### [Instruction]
Copy each line of the material below that includes the string "from".

### [Entries shown]
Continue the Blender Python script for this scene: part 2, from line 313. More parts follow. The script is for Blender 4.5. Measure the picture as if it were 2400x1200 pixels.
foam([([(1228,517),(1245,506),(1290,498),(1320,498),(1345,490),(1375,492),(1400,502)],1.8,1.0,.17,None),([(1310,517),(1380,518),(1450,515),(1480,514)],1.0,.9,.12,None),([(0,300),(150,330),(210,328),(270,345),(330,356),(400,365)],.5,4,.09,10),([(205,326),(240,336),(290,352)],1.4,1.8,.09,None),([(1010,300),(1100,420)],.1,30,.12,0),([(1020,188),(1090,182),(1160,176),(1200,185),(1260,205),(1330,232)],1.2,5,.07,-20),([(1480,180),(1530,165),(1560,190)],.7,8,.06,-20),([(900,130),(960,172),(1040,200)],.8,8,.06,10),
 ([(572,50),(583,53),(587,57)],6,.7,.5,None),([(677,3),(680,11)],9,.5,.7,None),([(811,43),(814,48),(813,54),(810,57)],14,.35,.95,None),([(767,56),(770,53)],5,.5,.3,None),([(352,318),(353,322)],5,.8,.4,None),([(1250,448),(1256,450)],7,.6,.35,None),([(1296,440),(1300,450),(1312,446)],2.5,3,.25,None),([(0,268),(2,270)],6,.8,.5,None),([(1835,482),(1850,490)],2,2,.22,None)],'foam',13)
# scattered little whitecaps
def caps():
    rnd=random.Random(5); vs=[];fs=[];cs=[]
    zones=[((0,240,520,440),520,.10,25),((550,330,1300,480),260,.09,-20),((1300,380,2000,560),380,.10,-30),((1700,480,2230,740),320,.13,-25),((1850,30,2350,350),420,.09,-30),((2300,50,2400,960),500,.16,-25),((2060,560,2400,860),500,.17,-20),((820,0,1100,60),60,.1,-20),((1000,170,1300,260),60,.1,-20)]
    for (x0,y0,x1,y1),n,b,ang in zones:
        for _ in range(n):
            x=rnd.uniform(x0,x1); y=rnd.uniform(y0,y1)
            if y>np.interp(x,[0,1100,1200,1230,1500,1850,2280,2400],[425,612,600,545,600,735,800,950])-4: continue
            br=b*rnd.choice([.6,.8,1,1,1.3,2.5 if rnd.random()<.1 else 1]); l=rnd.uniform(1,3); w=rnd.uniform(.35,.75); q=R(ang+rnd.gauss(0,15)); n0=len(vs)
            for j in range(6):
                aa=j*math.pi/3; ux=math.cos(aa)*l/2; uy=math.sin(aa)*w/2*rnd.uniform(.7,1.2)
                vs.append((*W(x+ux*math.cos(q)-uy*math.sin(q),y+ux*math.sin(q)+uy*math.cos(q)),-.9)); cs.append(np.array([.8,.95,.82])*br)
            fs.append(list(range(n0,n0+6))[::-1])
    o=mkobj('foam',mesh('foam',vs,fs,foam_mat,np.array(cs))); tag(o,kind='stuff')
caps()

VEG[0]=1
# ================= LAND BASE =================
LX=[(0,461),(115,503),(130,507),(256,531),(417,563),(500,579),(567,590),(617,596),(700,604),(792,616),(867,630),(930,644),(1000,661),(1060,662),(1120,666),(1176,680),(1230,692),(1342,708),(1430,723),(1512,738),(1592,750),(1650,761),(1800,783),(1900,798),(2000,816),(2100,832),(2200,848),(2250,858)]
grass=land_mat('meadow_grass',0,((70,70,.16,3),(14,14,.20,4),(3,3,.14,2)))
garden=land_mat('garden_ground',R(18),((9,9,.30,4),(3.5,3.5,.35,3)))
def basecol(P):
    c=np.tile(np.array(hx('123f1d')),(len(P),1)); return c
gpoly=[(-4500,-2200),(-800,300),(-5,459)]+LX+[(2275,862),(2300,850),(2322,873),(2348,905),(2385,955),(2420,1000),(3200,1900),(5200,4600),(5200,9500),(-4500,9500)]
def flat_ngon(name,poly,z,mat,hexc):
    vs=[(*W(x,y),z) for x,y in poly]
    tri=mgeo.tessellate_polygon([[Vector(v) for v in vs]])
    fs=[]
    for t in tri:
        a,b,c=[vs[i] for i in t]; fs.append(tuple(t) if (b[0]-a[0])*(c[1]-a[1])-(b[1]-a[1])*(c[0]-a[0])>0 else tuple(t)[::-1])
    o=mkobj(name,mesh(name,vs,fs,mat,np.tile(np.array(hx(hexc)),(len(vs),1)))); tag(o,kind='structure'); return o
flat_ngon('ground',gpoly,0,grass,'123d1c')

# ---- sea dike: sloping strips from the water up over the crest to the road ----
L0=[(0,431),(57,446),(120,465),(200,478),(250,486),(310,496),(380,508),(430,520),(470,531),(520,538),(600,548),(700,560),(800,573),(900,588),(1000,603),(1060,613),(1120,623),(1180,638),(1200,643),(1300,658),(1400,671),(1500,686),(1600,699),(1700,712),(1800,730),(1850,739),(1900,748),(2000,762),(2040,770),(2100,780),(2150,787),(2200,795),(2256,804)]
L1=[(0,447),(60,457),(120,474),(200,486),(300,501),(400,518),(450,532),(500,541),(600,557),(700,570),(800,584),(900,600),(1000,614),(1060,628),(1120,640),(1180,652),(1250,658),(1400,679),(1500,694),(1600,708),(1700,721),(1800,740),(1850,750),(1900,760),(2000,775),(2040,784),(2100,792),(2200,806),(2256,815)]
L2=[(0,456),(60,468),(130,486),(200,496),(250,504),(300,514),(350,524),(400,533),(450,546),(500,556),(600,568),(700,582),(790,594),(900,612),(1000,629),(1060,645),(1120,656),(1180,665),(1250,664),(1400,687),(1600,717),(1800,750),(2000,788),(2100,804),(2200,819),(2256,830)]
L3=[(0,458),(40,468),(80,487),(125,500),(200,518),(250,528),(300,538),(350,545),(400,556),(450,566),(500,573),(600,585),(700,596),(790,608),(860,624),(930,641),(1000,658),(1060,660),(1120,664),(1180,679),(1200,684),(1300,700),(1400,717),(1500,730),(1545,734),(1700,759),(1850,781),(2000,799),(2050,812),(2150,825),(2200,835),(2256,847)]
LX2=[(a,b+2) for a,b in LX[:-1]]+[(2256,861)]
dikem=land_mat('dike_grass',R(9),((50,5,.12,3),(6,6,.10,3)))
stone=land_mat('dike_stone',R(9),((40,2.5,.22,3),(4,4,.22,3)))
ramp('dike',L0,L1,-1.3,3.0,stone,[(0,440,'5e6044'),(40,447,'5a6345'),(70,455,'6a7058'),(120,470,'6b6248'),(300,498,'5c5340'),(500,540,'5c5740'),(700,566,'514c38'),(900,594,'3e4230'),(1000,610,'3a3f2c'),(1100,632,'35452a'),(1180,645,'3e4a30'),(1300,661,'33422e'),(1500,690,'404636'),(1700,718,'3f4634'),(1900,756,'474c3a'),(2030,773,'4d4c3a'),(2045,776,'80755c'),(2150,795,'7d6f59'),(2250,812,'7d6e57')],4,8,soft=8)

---

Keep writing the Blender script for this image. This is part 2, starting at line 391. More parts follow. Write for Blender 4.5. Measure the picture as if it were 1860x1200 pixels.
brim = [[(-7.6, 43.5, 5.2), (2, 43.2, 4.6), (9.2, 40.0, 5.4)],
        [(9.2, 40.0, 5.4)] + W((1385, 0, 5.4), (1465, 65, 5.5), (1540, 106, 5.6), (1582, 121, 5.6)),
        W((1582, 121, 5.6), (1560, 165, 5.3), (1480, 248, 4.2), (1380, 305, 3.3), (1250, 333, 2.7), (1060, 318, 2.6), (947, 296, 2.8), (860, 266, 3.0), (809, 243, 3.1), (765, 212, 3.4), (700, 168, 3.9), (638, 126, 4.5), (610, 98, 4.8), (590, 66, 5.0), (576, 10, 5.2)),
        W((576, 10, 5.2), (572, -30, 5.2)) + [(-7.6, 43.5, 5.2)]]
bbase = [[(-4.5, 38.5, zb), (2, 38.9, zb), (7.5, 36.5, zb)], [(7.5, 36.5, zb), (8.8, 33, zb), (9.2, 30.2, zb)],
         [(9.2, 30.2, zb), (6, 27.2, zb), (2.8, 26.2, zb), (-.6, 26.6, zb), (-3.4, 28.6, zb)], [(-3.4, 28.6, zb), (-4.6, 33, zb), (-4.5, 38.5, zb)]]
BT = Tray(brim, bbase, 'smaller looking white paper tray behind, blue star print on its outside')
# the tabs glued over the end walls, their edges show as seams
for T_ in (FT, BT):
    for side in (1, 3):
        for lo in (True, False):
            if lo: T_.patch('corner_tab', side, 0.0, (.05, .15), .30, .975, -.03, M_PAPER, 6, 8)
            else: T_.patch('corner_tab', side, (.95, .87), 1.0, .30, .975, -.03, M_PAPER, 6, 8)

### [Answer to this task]
Continue the Blender Python script for this scene: part 2, from line 313. More parts follow. The script is for Blender 4.5. Measure the picture as if it were 2400x1200 pixels.
# ---- sea dike: sloping strips from the water up over the crest to the road ----